Detalhes sobre a metodologia da OCDE são secretos. Ela divulga apenas que combina um modelo matemático para índices quantitativos com uma análise qualitativa do risco político de cada país analisado. O sub-grupo de risco-país da OCDE encontra-se diversas vezes por ano e pontua os países progressivamente: 0 para os que oferecem menor risco e 7 para os de maior risco. No primeiro semestre de 2008 o Brasil é classificado como de risco 3, junto com países como a Bulgária, a Argélia e a Costa Rica. Na América Latina, está abaixo do Chile (2), mas acima da Argentina (7), Venezuela (6), Bolívia (7)e Equador (7), entre outros.

A crescente desconfiança com as agências

As agências de classificação de risco nasceram nos Estados Unidos. A idéia era oferecer informação a investidores sobre a situação de empresas privadas. Nesse tipo de negócio, a informação é assimétrica, ou seja, quem toma o empréstimo sabe de sua intenção ou condição de pagar. Quem concede o empréstimo, não.

As agências, até a década de 1970, avaliavam somente empresas, não países. Estes, eram avaliados pelas instituições que concediam os empréstimos, como o FMI e o Banco Mundial. No meio da década de 1970 houve uma mudança regulatória por parte do Securities and Exchange Commission (SEC) estadunidense. Em 1982, o primeiro país subdesenvolvido avaliado, foi a Venezuela, pela Standard and Poors. Em 1986, seria a vez do Brasil e da Argentina, avaliados pela Moody's.

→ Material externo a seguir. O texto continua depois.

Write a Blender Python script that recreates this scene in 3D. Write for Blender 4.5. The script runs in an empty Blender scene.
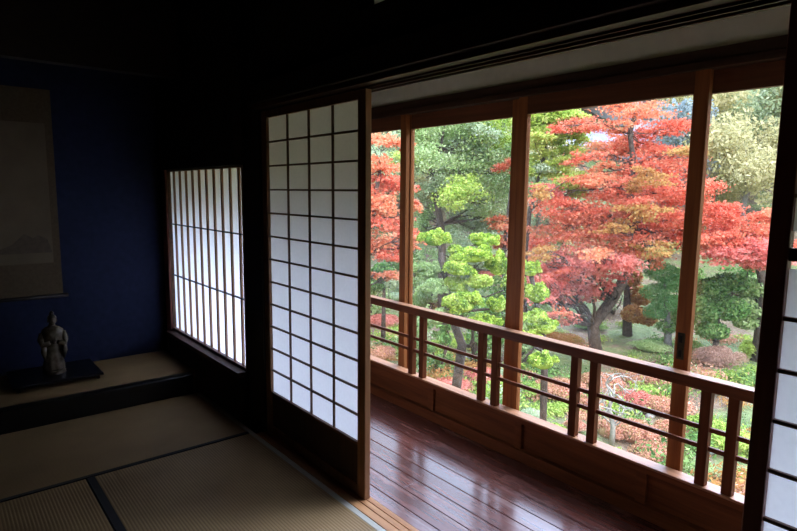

Pedro Erik Arruda Carneiro cita trecho de reportagem do Washington Post que dá conta do poder crescente das agências de avaliação. Diz a reportagem, assinada por Alec Klein: “De seus escritórios em Manhattan eles podem, em uma canetada, efetivamente adicionar ou subtrair milhões de uma empresa, bagunçar o orçamento de uma cidade, deixar em estado de choque o mercado de títulos e ações e reorientar investimentos internacionais. As três grandes (Fitch, Moody's e Standard and Poor's) ostensivamente trabalham em seu sacerdócio dessensibilizado”.

Líderes de Estado, tanto de países desenvolvidos como subdesenvolvidos, questionam o poder que as três acumularam. Foram criadas única e exclusivamente como salvaguarda para os interesses dos investidores, mas acumularam tanta influência que, aqueles países que se propõem a seguirem seus preceitos, dependendo de recursos externos, não podem dar um único passo em falso, sob o risco de verem seus projetos de desenvolvimento arruinados.